I'm a little confused about the definition of $\limsup$ as it pertains to a particular problem. The statement I am trying to prove is as follows:
"Define a set $S$ by $S=\{s \in \mathbb{R} \mid \exists \text{ some subsequence } \{a_{n_k}\}_{k \in \mathbb{N}} \text{ such that } \lim_{k \to \infty}\{a_{n_k}\}=s\}$.
Show that $\limsup_{n \to \infty}a_n=\sup{S}=\max{S}$.
I know that one possible definition of $\limsup$ is $\limsup_{n \to \infty}a_n = \inf_{n \in \mathbb{N}}\sup_{k \geq n}a_k$, but I'm unsure if I should be using a different definition for this problem.
Any help is greatly appreciated.
To show that $\limsup _{n \to \infty} a_n = \sup S$ it would be better to use the definition of $\limsup$ as the supremum of limit points in the real sequence $(a_n)$. A basic result in Real Analysis tells us that if $(a_n)$ is a sequence of real numbers, a point $\alpha \in \mathbb R$ is a limit point of $(a_n)$ if and only if there exists a subsequence $(a_{n_k})$ of $(a_n)$ such that $\lim_{k \to \infty}a_{n_k} = \alpha$. Now if you define $$S' = \{\alpha \in \mathbb R : \alpha \text{ is a limit point of } (a_n)\},$$ then by the above we have that $S' = S$, so $$\limsup_{n \to \infty}a_n= \sup S' = \sup S.$$
The fact that $\sup S = \max S$ follows from noting that $\sup S \in S$, but you need to assume that $S \neq \varnothing$, otherwise $\max S$ is not well-defined; here for example it suffices to impose that $(a_n)$ is bounded, and by Bolzano-Weierstrass it follows that $S \neq \varnothing$. Assuming this last condition, note first that $S = S'$ is by definition a closed set, as it is the set of limit points of the sequence $(a_n)$; to show that $\sup S \in S $ it suffices to show that for any $\epsilon >0$ the $\epsilon$-ball around $\sup S$ contains infinitely many points from $(a_n)$, showing thus that $\sup S$ is a limit point of $(a_n)$, as required.

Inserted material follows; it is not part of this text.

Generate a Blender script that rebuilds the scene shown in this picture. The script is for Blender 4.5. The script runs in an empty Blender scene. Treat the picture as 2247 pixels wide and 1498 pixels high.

By definition of $\sup S$, for all $\epsilon >0$ there is $b \in S$ such that $\sup S - \epsilon < b \leq \sup S$; since $\sup S \leq \sup S + \epsilon$, $b \in S$ is in the $\epsilon$-ball around $\sup S$, and since $b$ is a limit point of $(a_n)$, there are infinitely many points of $(a_n)$ around any open neighbourhood of $b$; in particular, $(\sup S - \epsilon, \sup S + \epsilon)$ contains infinitely many points of $(a_n)$ for any $\epsilon > 0$, and we're done.